Il ne s'agit ici que de mon histoire à moi. Vous n'imaginez pas la multitude de gens qui ont de la difficulté à être heureux parce qu'on leur répète sans cesse dans les médias qu'ils ne sont pas 'correct'. Parce qu'on associe «différence» à «bizarrerie» et à tout ces mots qui vous discréditent automatiquement en poussant vos opinions sur le côté du revers de la main. Vous n'imaginez pas la quantité de gens que ce discours, que certains semblent trouver insipide et ridicule, a interpellé ce soir d'ADISQ en 2013. Vous ne soupçonnez pas l'effet que provoque un élan de liberté sur les gens. Le réconfort que cela amène. Je me suis moi-même accrochée à ces petits espoirs parce qu'effectivement, ma vie en dépendait. J'en conviens, elle est déstabilisante la vérité, surtout lorsqu'elle est livrée en mots maladroits, mais c'est là que je trouve qu'elle est la plus belle. Lorsque l'émotion rend vulnérable comme à un premier 'je t'aime'.
Je suis émue par les silences, les hésitations, les bredouillements. Je suis moins émue par la recette du discours en bonne et due forme parce qu'il donne selon moi beaucoup moins accès au coeur, je suis comme ça. Tentez de vous rappeler que nous sommes musiciens, auteurs-compositeurs-interprètes de chansons. Jugez-nous là-dessus si le contenu vous intéresse vraiment. C'est dans nos chansons que vous devez nous écouter.

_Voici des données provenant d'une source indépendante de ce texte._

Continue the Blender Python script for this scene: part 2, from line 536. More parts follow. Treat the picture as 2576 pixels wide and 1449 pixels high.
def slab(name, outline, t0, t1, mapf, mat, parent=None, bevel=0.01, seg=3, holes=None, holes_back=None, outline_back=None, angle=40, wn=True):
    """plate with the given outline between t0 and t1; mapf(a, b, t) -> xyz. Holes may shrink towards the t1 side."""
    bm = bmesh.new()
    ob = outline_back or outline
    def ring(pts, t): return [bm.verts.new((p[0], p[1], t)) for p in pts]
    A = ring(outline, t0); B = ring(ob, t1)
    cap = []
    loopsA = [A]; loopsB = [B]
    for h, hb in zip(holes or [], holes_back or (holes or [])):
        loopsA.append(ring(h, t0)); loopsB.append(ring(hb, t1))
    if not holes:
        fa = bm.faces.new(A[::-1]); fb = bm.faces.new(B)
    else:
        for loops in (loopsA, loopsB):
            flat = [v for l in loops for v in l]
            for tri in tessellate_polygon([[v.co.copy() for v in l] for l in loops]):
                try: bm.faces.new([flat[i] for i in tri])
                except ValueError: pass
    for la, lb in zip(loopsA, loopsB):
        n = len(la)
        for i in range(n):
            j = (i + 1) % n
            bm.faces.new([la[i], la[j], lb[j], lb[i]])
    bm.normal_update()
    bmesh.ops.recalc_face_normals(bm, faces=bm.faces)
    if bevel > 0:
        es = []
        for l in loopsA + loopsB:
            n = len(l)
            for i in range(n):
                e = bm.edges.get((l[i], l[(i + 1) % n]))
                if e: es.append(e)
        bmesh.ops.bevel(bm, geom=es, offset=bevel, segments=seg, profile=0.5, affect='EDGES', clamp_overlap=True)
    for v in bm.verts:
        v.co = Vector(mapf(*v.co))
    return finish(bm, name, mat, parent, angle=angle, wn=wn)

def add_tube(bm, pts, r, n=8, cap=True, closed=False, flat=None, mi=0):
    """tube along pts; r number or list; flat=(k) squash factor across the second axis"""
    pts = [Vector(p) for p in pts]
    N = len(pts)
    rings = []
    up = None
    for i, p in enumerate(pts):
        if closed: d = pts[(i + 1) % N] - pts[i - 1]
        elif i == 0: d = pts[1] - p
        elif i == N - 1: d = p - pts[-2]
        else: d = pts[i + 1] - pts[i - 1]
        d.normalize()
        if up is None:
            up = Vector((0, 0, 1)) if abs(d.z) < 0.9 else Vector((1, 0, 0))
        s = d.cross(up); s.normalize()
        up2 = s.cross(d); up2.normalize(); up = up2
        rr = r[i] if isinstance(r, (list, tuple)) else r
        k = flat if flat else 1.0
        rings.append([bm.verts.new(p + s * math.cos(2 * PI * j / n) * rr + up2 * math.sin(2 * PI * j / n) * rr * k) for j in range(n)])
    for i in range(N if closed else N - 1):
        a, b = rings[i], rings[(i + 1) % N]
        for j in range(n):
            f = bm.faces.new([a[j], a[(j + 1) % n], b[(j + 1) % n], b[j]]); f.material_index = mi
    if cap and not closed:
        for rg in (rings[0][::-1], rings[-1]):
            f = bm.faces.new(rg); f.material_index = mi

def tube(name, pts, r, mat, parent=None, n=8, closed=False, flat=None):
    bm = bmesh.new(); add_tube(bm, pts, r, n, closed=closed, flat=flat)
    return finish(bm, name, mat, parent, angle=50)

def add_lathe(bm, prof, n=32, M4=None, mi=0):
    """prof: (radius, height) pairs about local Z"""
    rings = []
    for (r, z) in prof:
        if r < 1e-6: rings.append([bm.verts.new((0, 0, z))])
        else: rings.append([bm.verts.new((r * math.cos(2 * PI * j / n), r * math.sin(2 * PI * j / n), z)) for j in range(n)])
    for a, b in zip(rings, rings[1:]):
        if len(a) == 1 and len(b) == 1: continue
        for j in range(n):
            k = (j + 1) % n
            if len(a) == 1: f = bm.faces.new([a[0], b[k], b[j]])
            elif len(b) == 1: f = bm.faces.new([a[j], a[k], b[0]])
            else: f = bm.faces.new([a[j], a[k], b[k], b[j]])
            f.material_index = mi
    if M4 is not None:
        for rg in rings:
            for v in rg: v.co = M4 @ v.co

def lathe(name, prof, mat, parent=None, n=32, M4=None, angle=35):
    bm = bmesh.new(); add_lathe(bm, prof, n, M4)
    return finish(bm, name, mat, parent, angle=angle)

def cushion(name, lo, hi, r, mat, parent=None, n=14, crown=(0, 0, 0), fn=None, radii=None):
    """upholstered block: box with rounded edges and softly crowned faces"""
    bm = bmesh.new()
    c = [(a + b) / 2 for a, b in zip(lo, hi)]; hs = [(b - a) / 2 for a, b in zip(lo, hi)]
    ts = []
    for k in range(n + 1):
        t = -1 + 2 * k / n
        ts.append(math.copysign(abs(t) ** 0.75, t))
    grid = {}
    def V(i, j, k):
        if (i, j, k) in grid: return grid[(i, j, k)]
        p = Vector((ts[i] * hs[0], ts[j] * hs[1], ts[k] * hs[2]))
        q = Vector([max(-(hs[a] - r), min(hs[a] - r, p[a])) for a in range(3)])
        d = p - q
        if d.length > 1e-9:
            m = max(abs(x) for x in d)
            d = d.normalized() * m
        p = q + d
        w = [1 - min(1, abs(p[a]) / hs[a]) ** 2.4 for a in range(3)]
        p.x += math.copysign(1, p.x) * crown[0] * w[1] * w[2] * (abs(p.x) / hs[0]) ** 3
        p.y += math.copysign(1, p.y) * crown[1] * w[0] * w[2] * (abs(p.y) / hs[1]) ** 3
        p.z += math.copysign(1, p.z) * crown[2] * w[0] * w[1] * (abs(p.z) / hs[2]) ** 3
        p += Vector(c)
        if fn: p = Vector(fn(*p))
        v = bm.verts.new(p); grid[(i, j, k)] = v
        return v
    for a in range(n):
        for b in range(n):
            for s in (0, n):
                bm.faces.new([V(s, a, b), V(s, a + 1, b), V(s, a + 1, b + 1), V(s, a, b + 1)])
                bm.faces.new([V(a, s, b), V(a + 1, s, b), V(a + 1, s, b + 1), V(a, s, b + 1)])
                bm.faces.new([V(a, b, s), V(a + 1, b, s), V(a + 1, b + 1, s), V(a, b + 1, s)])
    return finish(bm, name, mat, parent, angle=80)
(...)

Je pose ces mots ici en toute humilité. Je ne prétends pas qu'un jour dans ma vie j'arriverai nécessairement à accéder à l'extraordinaire, mais j'ose espérer que je ne me plierai jamais à suivre une ligne de conduite pour faire plaisir au plus grand nombre ou aux médias en les enveloppant dans une citation éblouissante tout droit sortie de l'esprit d'un autre.
Oui, nous nous devons d'être respectueux. Mais qu'est-ce que c'est que le respect au juste si ce n'est pas d’abord se respecter soi-même?
Alors s'il-vous-plaît, chers amis-confrères-amours-artistes, le 30 octobre prochain: mettez le feu. La vie est déjà tellement triste à bien des égards que je ne crois pas qu'elle devrait le demeurer jusque dans l'Art. Résistez à cet appel à la réglementation du discours qui provient de notre ère javellisante, aseptisante et qui ne ressemble en rien au Québec que j'aime et à l'art qu'il mérite.